In this case, Merrill said, it prevents the School Board from adopting one of the ad hoc committee’s recommendations — that the proposed permanent committee be allowed to make regular visits to the district’s schools under the supervision of administrators.

That would violate a policy that discourages the School Board, and its committees, from directly engaging with staff other than Superintendent DeBalsi.

“You certainly can negotiate with the superintendent on how you would interact,” Merrill told Swienckowski during the School Board meeting. “I can’t guarantee you on his behalf, but this is not a prohibition. … We can’t give abilities to others that we don’t have ourselves.”

Swienckowski said she found that to be “particularly disturbing,” and that it would prevent the committee from effectively monitoring the schools to verify recommendations are properly implemented.

“Our role is dependent on being able to walk into the schools with the administration,” she said.

“The administration is one thing. What really manifests in the schools themselves is completely different. There is a feel to any organization that you automatically know. You can feel it off the kids, and you can feel it off the teachers.”

DeBalsi said that allowing the committee to visit on a regular basis would be “very difficult.”

“Students are entitled to privacy in schools and need it to learn in a comfortable way. … Teachers have a collective bargaining agreement that governs how and when and by whom they will be observed and evaluated,” he said. School principals and administrators, he said, “also have very difficult jobs and depend on me and the school board to stay out of the way so they can get their work done.”

Swienckowski also took issue with Merrill striking a reference to “white privilege” from the list of contributing factors to racial inequality in the committee’s charge. “White privilege” is a term used to describe advantages that white people experience in society, such as the ability to walk around in a store without being suspected of theft.

During the meeting, Merrill characterized the term as a less-than-ideal way to describe a real phenomenon, and his draft omitted the first word so that it reads, simply, “privilege.”

“The concept (of white privilege) is entirely accurate,” Merrill said. “The problem I have is with the name because the ability to walk into a store and not have the detective in the store follow you around … isn’t a privilege. It’s a right that is something that every human being should have. To call it a privilege, I think, takes away from the fundamental idea that human beings need to be treated equally and fairly.”

But Swienckowski said on Friday that she was dissatisfied with both the change, and Merrill’s reasoning, which she said contradicts her experience as a black American.

“The reality is, he’s looking at his life and not people of color. He’s just looking at what should be instead of what is, for us. And it’s off-putting,” she said. “As well-meaning as he may be, he didn’t step out of his bubble to understand that what’s going on in our lives is rooted in white privilege.”

Policy governance also could prevent the School Board from approving a standing committee at all, Merrill said during his presentation, pointing out that it would violate several clauses, including one that says “committees will be used sparingly … and in an ad hoc capacity.”

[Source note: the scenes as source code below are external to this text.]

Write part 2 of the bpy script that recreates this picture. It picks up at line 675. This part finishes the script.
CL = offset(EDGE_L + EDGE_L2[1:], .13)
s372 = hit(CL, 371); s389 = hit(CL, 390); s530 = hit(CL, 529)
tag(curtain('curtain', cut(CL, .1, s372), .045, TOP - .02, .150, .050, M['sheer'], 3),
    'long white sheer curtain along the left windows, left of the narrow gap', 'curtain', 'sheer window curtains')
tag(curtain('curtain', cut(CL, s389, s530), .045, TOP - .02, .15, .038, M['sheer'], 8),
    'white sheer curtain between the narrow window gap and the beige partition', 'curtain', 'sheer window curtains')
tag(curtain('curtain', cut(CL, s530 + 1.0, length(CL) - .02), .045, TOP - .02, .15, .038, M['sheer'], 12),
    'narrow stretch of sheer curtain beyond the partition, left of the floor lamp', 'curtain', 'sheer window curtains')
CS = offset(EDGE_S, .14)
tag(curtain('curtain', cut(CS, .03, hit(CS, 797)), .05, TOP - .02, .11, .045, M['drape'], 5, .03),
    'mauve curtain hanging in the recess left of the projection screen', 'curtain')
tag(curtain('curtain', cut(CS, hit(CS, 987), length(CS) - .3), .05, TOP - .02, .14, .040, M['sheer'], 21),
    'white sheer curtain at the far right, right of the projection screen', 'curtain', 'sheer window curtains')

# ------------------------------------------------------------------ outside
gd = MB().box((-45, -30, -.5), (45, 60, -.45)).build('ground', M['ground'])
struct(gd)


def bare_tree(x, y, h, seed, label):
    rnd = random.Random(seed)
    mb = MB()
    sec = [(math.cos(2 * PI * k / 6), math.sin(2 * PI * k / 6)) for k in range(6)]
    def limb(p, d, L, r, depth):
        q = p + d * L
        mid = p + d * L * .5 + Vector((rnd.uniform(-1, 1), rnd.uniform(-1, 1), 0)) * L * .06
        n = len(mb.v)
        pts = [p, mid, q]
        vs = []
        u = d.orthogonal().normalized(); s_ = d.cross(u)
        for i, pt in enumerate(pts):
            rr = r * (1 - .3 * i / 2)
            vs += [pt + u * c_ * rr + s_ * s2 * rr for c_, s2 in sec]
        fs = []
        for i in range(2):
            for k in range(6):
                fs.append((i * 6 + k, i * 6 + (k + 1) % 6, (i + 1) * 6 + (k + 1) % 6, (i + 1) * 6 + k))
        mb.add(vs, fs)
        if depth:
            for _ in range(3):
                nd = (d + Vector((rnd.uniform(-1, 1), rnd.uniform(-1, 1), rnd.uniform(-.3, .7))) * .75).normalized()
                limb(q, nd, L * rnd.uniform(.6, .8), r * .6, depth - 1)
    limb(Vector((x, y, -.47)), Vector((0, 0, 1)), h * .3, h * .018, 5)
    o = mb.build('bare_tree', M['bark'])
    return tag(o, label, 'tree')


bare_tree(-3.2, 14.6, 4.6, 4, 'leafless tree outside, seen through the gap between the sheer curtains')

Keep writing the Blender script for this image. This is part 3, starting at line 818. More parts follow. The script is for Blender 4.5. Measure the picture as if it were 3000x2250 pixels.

“In the town government process, there are a significant number of standing committees that exist and they exist forever,” Merrill said. “We don’t do things that way in our governance process.”

Instead, Merrill said, the board re-establishes its committees every year after the March elections, and that members serve a maximum of one-year terms, shorter than the two- to three-year terms in the Selectboard version. Merrill said that, if the town and school can agree on the formation of a committee, he envisions it will have a long life.

“As long as the need is recognized, we’re going to keep doing it,” he said.

After the School Board voted unanimously to send its version of the committee to DeBalsi and Town Manager Leo Pullar for a reconciliation process, DeBalsi said he anticipated it would take one or two more School Board reviews to craft a version for final approval.